His article "The Great Plains: From Dust to Dust" (Planning, December 1987), written with his wife, Deborah Popper, a geographer at the City University of New York, put forward the controversial Buffalo Commons idea that touched off a national debate on the future of the depopulating rural parts of the Great Plains region. The Poppers' Plains work was the subject of Anne Matthews' book Where the Buffalo Roam (1992), one of four finalists for the 1993 Pulitzer Prize for nonfiction, and appeared in a second edition in 2002. The Poppers’ work inspired Richard Wheeler’s The Buffalo Commons (1998), a novel where the concept wins out in the end. They and their work have appeared in documentary films such as Dreams Turn to Dust (1994), The Fate of the Plains (1995), The Buffalo Commons: The Return of the Buffalo (2008) and several forthcoming ones.
Symposia on the Buffalo Commons came out in the American Geographical Society's Focus (Winter 1993), the Forum for Applied Research and Public Policy (Winter 1994) and North Dakota Quarterly (Fall 1996). In 1997 the Poppers' Buffalo Commons work received the American Geographical Society's Paul Vouras Medal for regional geography, and Frank Popper received Rutgers' Presidential Award for Distinguished Public Service. In 2001 the Poppers became associate fellows at the Center for Great Plains Studies at the University of Nebraska, and in 2002 they became members of the National Prairie Writers Circle at the Land Institute in Salina, Kansas.
Before coming to Rutgers in 1983, Professor Popper was a Gilbert White Fellow at Resources for the Future in Washington, DC. He has been a land-use consultant to numerous government agencies, corporations, nonprofit groups, film companies and universities. He has been a visiting professor in the City and Regional Planning Department at Cornell University. The Poppers frequently teach together as visiting professors in the Environmental Studies Program, the Civil and Environmental Engineering Department and the Princeton Environmental Institute at Princeton University.
In 2003 Planning named his 1981 LULUs article and their 1987 Buffalo Commons one among the 25 most significant it had published in the previous quarter-century. The same year the Journal of the American Planning Association named his 1988 piece on understanding American land-use regulation one of four “classic articles”—“required reading for those who want to understand what the field of planning is all about”--it had ever published on land use.

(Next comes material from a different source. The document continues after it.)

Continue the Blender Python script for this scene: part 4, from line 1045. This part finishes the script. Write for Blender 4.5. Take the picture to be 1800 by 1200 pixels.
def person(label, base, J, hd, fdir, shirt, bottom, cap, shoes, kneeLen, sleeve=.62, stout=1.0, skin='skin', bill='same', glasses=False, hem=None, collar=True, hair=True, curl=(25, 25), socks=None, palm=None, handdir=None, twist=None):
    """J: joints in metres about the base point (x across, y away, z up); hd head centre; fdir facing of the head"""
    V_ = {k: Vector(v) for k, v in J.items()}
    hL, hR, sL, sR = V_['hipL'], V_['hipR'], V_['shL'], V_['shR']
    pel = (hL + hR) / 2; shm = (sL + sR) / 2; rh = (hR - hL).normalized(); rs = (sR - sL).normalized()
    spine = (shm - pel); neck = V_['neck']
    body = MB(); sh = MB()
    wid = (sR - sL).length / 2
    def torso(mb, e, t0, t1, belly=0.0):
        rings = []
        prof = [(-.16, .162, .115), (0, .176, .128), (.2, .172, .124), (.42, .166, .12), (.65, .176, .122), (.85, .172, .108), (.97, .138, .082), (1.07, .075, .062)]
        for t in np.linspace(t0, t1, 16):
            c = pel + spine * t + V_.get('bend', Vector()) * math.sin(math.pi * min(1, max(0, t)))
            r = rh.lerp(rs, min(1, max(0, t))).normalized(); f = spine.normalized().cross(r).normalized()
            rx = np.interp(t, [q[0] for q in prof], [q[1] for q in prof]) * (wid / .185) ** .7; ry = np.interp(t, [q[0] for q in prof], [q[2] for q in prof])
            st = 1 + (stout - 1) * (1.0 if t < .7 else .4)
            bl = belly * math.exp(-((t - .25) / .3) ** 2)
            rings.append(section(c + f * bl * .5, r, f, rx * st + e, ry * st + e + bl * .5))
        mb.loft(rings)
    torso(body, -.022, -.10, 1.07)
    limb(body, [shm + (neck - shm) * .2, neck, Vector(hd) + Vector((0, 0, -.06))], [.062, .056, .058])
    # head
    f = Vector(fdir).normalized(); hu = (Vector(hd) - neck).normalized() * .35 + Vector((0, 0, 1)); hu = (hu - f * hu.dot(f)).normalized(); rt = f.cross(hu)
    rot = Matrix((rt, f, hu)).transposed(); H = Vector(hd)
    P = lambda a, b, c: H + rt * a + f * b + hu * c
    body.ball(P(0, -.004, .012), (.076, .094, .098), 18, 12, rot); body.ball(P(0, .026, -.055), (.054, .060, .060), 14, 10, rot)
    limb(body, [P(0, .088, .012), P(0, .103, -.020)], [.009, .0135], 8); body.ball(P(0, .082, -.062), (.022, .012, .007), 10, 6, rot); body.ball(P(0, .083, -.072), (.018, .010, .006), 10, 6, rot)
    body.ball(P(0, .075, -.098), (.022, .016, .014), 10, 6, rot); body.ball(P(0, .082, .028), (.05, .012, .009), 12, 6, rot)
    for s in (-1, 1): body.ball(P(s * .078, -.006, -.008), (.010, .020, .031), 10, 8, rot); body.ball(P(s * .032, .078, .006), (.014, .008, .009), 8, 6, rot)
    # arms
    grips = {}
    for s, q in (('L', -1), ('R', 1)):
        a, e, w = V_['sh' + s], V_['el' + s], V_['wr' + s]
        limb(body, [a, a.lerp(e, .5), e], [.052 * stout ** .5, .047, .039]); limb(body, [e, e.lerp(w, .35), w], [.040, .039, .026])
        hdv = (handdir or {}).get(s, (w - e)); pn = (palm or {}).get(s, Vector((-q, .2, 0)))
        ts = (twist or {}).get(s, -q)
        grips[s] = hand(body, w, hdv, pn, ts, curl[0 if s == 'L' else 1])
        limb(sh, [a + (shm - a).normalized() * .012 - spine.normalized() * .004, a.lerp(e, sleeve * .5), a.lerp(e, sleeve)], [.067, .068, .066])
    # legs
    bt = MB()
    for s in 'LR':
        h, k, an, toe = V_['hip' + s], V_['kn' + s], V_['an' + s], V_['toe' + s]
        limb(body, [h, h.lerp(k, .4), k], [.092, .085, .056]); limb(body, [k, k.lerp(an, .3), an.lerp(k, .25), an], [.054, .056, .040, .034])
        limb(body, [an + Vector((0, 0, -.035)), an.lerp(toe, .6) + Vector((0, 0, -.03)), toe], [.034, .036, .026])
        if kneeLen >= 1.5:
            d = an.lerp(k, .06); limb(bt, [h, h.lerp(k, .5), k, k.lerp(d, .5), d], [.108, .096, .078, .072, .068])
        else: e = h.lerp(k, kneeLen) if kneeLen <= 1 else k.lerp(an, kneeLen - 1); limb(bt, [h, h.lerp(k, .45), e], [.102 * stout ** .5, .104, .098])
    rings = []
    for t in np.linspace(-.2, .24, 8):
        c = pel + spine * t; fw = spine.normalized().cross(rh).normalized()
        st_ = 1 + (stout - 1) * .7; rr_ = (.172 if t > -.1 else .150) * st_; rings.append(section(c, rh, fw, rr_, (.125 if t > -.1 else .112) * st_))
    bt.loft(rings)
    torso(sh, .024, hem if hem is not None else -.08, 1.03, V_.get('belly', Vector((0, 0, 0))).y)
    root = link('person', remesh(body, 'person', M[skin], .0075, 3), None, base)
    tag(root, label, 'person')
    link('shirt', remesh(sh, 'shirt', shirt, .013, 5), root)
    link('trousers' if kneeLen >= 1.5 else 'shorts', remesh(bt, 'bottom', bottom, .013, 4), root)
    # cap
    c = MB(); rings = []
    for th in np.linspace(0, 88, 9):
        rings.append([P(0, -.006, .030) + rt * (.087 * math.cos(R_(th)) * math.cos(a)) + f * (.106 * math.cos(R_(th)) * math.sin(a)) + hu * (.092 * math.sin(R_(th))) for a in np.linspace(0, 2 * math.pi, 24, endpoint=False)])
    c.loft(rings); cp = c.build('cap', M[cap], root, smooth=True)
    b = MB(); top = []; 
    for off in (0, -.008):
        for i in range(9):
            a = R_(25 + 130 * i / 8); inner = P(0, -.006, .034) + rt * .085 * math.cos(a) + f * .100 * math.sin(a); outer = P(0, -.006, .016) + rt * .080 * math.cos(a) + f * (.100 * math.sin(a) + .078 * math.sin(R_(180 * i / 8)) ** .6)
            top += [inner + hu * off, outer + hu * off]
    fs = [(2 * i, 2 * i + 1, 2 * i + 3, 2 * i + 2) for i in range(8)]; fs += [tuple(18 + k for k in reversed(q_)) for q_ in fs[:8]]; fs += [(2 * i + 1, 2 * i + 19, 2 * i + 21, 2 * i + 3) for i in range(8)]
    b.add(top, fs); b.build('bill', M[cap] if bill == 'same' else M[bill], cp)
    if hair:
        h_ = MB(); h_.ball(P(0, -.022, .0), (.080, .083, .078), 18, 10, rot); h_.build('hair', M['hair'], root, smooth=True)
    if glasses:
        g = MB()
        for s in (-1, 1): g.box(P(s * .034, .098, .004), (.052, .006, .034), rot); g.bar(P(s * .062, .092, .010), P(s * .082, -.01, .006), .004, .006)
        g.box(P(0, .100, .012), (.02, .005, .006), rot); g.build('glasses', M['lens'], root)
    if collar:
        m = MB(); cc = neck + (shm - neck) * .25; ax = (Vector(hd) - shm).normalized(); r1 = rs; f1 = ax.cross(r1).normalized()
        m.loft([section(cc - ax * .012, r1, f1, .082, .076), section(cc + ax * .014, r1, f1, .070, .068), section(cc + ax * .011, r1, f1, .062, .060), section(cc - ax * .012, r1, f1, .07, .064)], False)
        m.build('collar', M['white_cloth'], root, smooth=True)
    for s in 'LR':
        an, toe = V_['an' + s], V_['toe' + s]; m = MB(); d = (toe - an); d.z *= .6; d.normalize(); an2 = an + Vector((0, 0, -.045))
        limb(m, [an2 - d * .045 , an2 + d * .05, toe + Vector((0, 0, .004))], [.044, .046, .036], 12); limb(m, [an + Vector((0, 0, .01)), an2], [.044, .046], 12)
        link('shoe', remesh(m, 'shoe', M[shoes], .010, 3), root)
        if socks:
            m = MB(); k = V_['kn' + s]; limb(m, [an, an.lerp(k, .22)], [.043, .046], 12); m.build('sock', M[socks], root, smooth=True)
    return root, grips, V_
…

The Poppers are now at work on a series of articles and a book extending the Buffalo Commons concept and related approaches to other depopulating rural regions (for instance, Appalachia, the Lower Mississippi Delta and northern New England), large and mid-sized shrinking cities (Detroit, St. Louis, Birmingham and Camden) and comparable places abroad (central Spain, eastern France, and the former East Germany).
Frank Popper is a graduate of Haverford College and has a master’s degree in public administration and a doctorate in political science, both from Harvard University. He will spend the academic year 2008-2009 at Princeton University’s Princeton Environmental Institute, where he will teach in the Environmental Studies Program as a member of the Civil and Environmental Engineering Department. His Buffalo Commons work was the subject of an article in Harvard University’s Kennedy of School of Government Bulletin (Winter 2008).